The building at 251 St Georges Terrace is an example of the forced sales that are supporting the pipeline of acquisition opportunities. The office building is owned by Luke Saraceni’s business partner Hossean Pourzand and his wife, Jenny, and was put on the market as a result of the appointment of receivers to the Raine Square project.
Set up by Mr Bond and his partners Jim Litis and David Schwartz in 1994, Primewest has amassed a national portfolio of properties under syndication of $1.4 billion.
The business does not have any growth targets but its -three most recent acquisitions were in the Brisbane CBD, which was languishing under high office vacancy forecasts but has since significantly rebounded.

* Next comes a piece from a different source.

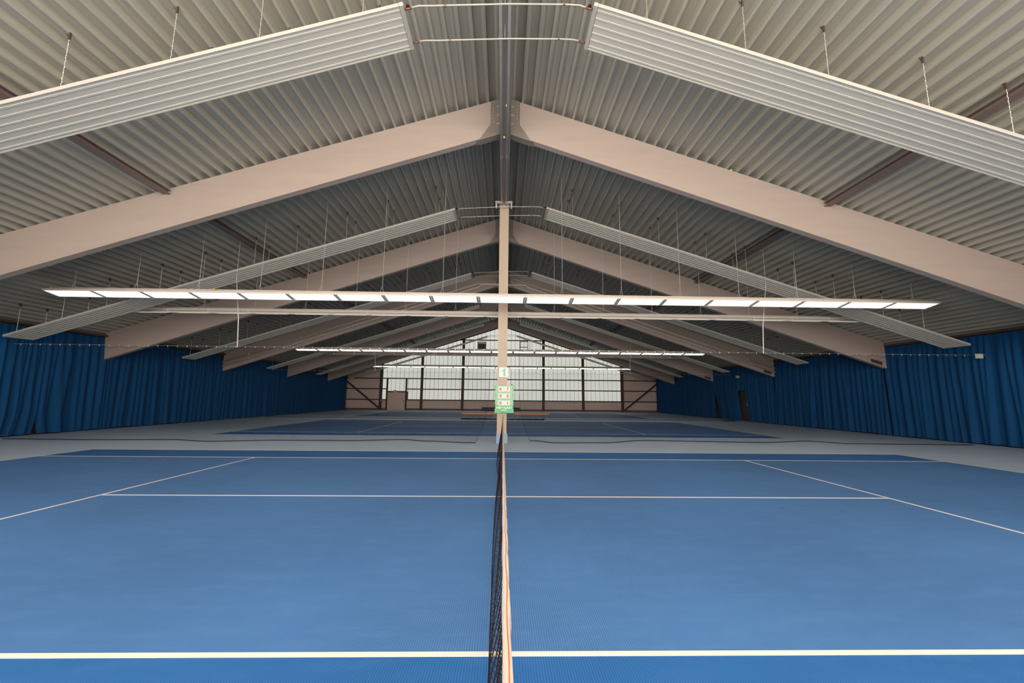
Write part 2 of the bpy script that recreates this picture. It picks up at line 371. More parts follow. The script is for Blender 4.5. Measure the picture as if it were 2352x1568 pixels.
# ------------------------------------------------------------------ text
def text_mesh(name, txt, size, material, depth=0.002, off=0.0, width=None):
    cu = bpy.data.curves.new(name, 'FONT'); cu.body = txt; cu.size = size; cu.extrude = depth; cu.offset = off; cu.align_x = 'CENTER'; cu.align_y = 'CENTER'
    to = bpy.data.objects.new(name, cu); COL.objects.link(to)
    dg = bpy.context.evaluated_depsgraph_get(); me = bpy.data.meshes.new_from_object(to.evaluated_get(dg))
    bpy.data.objects.remove(to); bpy.data.curves.remove(cu)
    xs = [v.co.x for v in me.vertices]; ys = [v.co.y for v in me.vertices]
    cx, cy = (min(xs)+max(xs))/2, (min(ys)+max(ys))/2
    k = width/(max(xs)-min(xs)) if width else 1.0
    for v in me.vertices:
        x, y, z = v.co; v.co = ((x-cx)*k, -z, y-cy)
    me.materials.clear(); me.materials.append(material); me.name = name
    return me
mb = MB(); mb.prism([(-0.10, 0.045), (-0.085, 0.020), (-0.02, 0.052), (-0.02, -0.135), (0.055, -0.135), (0.055, 0.13), (0.01, 0.135), (-0.03, 0.09)], 14.581, 14.584)
mb.build('numeral', M['teal'], np_, (0.01, 0, 2.485))

# ------------------------------------------------------------------ score board
sb = empty('score_board', 'green score board with white flip numbers hanging on the pillar above the net', 'scoreboard', (0.03, 14.54, 1.05))
mb = MB()
out = [(-0.335, 0), (0.335, 0), (0.335, 0.13), (0.318, 0.16), (0.318, 0.30), (0.335, 0.33), (0.335, 0.38), (0.318, 0.41), (0.318, 0.56), (0.335, 0.59), (0.335, 0.65), (0.318, 0.68), (0.318, 0.78), (0.335, 0.82), (0.335, 0.95),
       (0.32, 0.975), (-0.32, 0.975), (-0.335, 0.95), (-0.335, 0.82), (-0.318, 0.78), (-0.318, 0.68), (-0.335, 0.65), (-0.335, 0.59), (-0.318, 0.56), (-0.318, 0.41), (-0.335, 0.38), (-0.335, 0.33), (-0.318, 0.30), (-0.318, 0.16), (-0.335, 0.13)]
mb.prism(out, -0.012, 0.012); mb.build('board', M['green'], sb)
mb = MB(); mb.box(-0.30, 0.30, -0.016, -0.012, 0.27, 0.96); mb.build('faded_front', M['palegreen'], sb)
rows = ('67', '00', '01')
for i, r in enumerate(rows):
    zc = 0.84-i*0.245
    mb = MB(); mb.box(-0.205, 0.205, -0.026, -0.016, zc-0.088, zc+0.088); c = mb.build('score_card', M['card'], sb)
    for j, ch in enumerate(r):
        inst(text_mesh('numeral', ch, 0.15, M['ink'], 0.001, 0.001), 'numeral', c, (-0.13+j*0.25, -0.028, zc))
for z in (0.955, 0.72, 0.475):
    mb = MB(); mb.box(-0.05, -0.02, -0.03, -0.016, z-0.012, z+0.012); mb.build('card_clip', M['green'], sb)
inst(text_mesh('lettering', 'HEIM GAST', 0.10, M['whiteink'], 0.001, 0.003, 0.54), 'lettering', sb, (0, -0.014, 0.185))
inst(text_mesh('lettering', 'AMETROL', 0.045, M['whiteink'], 0.001, 0.0015, 0.23), 'lettering', sb, (0, -0.014, 0.095))
mb = MB(); mb.ball((0.27, 0, 0.995), 0.02); mb.build('red_knob', M['red'], sb)

# ------------------------------------------------------------------ far gable wall
wb = sempty('wall_back')
def gable_top(x): return 10.3-0.3265*abs(x-XC)
POSTS = [-14.2, -9.48, -4.72, 0.0, 4.75, 9.43, 14.07]
def clad_run(x0, x1, zfun, z0=0.17, step=1.0):
    n = max(1, round((x1-x0)/step)); d = (x1-x0)/n
    for i in range(n):
        a, b = x0+i*d, x0+(i+1)*d-0.012
        za, zb = zfun(a), zfun(b); mb = MB()
        m_ = 4; poly = [(a, z0), (b, z0), (b, zb), (a, za)]
        mb.prism(poly, YW, YW+0.06)
        for q in range(3):
            xq = a+(q+0.5)*d/3
            mb.box(xq-0.04, xq+0.04, YW-0.012, YW, z0+0.01, min(za, zb)-0.02)
        mb.build('wall_panel', M['clad'], wb)
clad_run(XWL, -14.2, gable_top); clad_run(14.07, XWR, gable_top)
clad_run(-14.2, -13.45, lambda x: 1.2, step=0.8); clad_run(-11.3, 14.07, lambda x: 1.2, step=1.17)
mb = MB(); mb.box(XWL, XWR, YW+0.12, YW+0.2, 0.0, 10.4); mb.build('outer_skin', M['darkwall'], wb)
mb = MB(); mb.box(XWL, -13.5, YW-0.03, YW+0.06, 0, 0.17); mb.box(-11.25, XWR, YW-0.03, YW+0.06, 0, 0.17); mb.build('plinth', M['strut'], wb)
for a, b in ((XWL, -13.5), (-11.25, XWR)):
    mb = MB(); mb.box(a, b, YW-0.07, YW-0.03, 0.15, 0.21); mb.build('red_rail', M['redrail'], wb)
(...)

“We probably favour office at the moment in Brisbane and Perth because of the resources sector, that has been our reason for chasing Brisbane in particular the last 18 months,” Mr Bond said.
Property Bank Australia has adopted a very different investment strategy, eschewing the resource-rich states of WA and Queensland in favour of the Sydney and Melbourne office markets.
Director Sandy MacKellar said the business saw better value in the eastern states markets and consequently had not been active in WA.
API Hughes managing director Peter Hughes plans to double the size of his WA portfolio of syndicated properties in the next five years as well as his staff numbers, currently at 10.
The business won’t be relaxing its stringent investment parameters to get from $450 million to $1 billion, however.
Mr Hughes said the group’s two most recent syndicate acquisitions had been bought on yields of 9 per cent and 9.5 per cent respectively.
He said a 9 per cent yield was about as low as he was prepared to go and it was also important to understand what investors were looking for, both the real and perceived advantages of properties.
Participants in API Hughes syndicates typically invest about $500,000, and in its 10 years of operation it has built up a client base of about 220 investors.
Tighter lending markets as well as negative sentiment have reduced competition for properties valued above $20 million, a price point too high for most individual investors.
This is working to the advantage of the property syndicators and spurring the development of new businesses such as Kingslane Property, which paid $30.3 million for 432 Murray Street in June.
Scope Property Group is one of the niche operators in the syndication sector, focused on commercial and industrial properties priced between $5 million and $25 million.
“What we realised pretty early on in the piece was if you were operating under the $5 million mark there was too much competition from private investors, owner-occupiers and people who were emerging from the residential market into the commercial market,” Scope director Robert Engelhard said.
Scope has $45 million in properties under syndication and the group manages all its own assets.